When using pycubrid, follow these security best practices:

  • Always use parameterized queries (? placeholders) to prevent SQL injection
  • Keep pycubrid updated to the latest version
  • Use secure connection parameters when connecting to CUBRID databases
  • Follow the principle of least privilege for database credentials
  • Regularly audit and monitor database access logs
  • Never hardcode credentials in your application code
  • Use environment variables or secure credential management systems

Transport Security (TLS)

pycubrid supports TLS for both sync and async broker connections via the ssl parameter on pycubrid.connect() and pycubrid.aio.connect(). The broker must be configured with SSL=ON in cubrid_broker.conf for TLS to succeed.

Recommended configurations, in order of preference:

  1. ssl=True (verified default) — uses ssl.create_default_context() with the system trust store and minimum_version = TLSv1_2 enforced for both sync and async paths. Use this when the broker presents a certificate chained to a publicly-trusted CA.
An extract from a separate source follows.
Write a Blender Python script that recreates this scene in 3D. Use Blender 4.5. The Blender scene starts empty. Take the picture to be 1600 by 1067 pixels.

  2. Custom ssl.SSLContext with pinned CA bundle — for self-signed or private-CA brokers, load the CA explicitly:

    import ssl
    ctx = ssl.create_default_context(cafile="/etc/ssl/cubrid-ca.pem")
    ctx.minimum_version = ssl.TLSVersion.TLSv1_2
    pycubrid.connect(..., ssl=ctx)
  3. Never disable hostname/certificate verification (check_hostname=False, verify_mode=CERT_NONE) in production — that defeats the purpose of TLS and is treated as a security issue under this policy.

Known Limitation

On Python 3.10, asyncio.loop.start_tls() can hang on certificate-verify failures (a known CPython asyncio TLS handshake bug on Python 3.10, fixed in 3.13/3.14). Tracked as #156. For production async TLS on Python 3.10, validate the certificate chain out-of-band or use the sync path. This is a CPython bug, not a pycubrid security issue, and is documented in detail in docs/TROUBLESHOOTING.md.

Disclosure Policy

Once a security vulnerability is fixed:

  1. A security patch will be released
  2. The vulnerability will be disclosed in release notes
  3. An advisory may be published on GitHub Security Advisories
  4. Credit will be given to the reporter (if requested)

We appreciate your responsible disclosure and help in keeping pycubrid secure.